The cruise industry's Bahamian private islands have been a focus for the Ministry of Finance, and Department of Inland Revenue, for some months. Tribune Business revealed in February 2024 how the Government was planning to end these destinations' then-nine year tax-free status by levying VAT on all goods and services supplied to millions of tourists who visit these locations annually.

Among the transactions set to attract VAT were the provision of food and beverage; recreational activities; equipment rentals; and spa services on cruise lines’ private islands. Lease agreements for the rental of space, or right to use a private island, would also attract the tax, as would goods and services provided to a cruise line where the location is operated by a separate corporate entity.

Cabana rentals, shore excursions or charging cruise companies for passengers’ access to on-island services would be caught by this, as would “the purchase of on-island recreational activities such as tours, excursions and other attractions from Bahamian suppliers. The resale of these recreational activities to passengers is also subject to VAT at the standard rate as the services are being rendered in The Bahamas”. 

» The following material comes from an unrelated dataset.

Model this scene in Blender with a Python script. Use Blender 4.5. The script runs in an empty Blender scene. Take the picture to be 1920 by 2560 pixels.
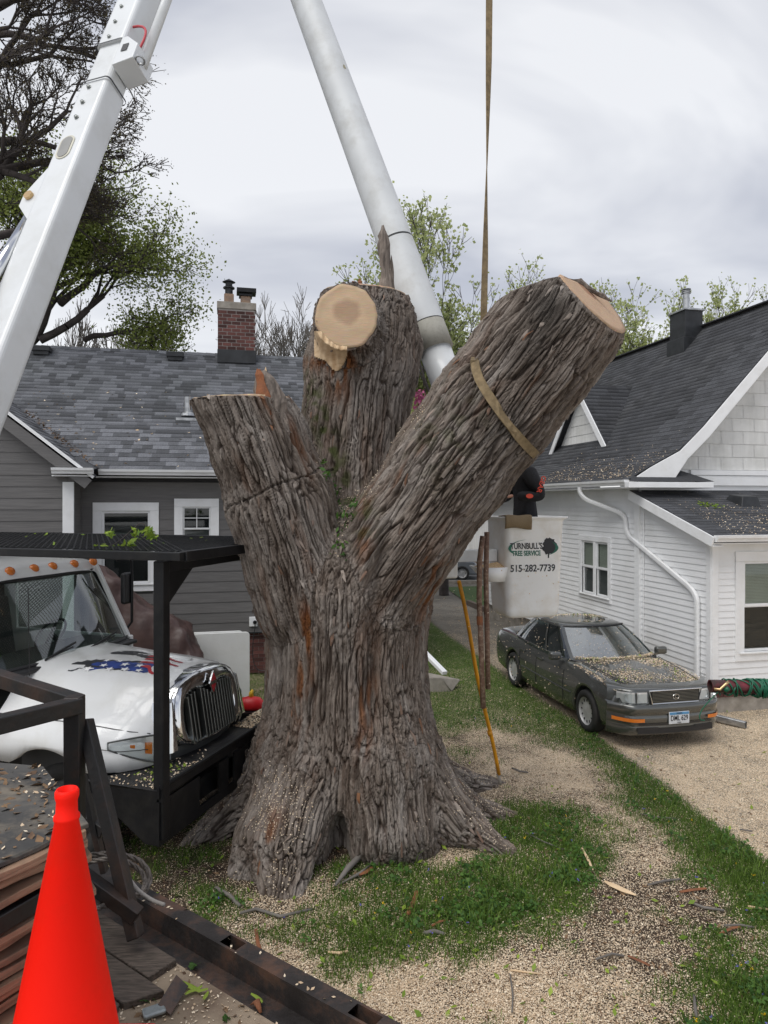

Among the private islands that stood to be impacted were Royal Caribbean’s Perfect Day destination at Coco Cay in the Berry Islands, its global showpiece attraction; plus Mediterranean Shipping Company’s Ocean Cay location; Disney Cruise Line’s Castaway Cay and Lighthouse Point; and Holland America’s Half Moon Cay. Carnival's $600m Celebration Key would also be caught in the net.

Comments

truetruebahamian says...

Good, the first mistake was allowing them to have these private cruise destinations. The second was to allow them to get away almost scotfree from the outset. Now once open and verifiable accounting, inspection and enforcement is conducted we will have achieved some degree of balance.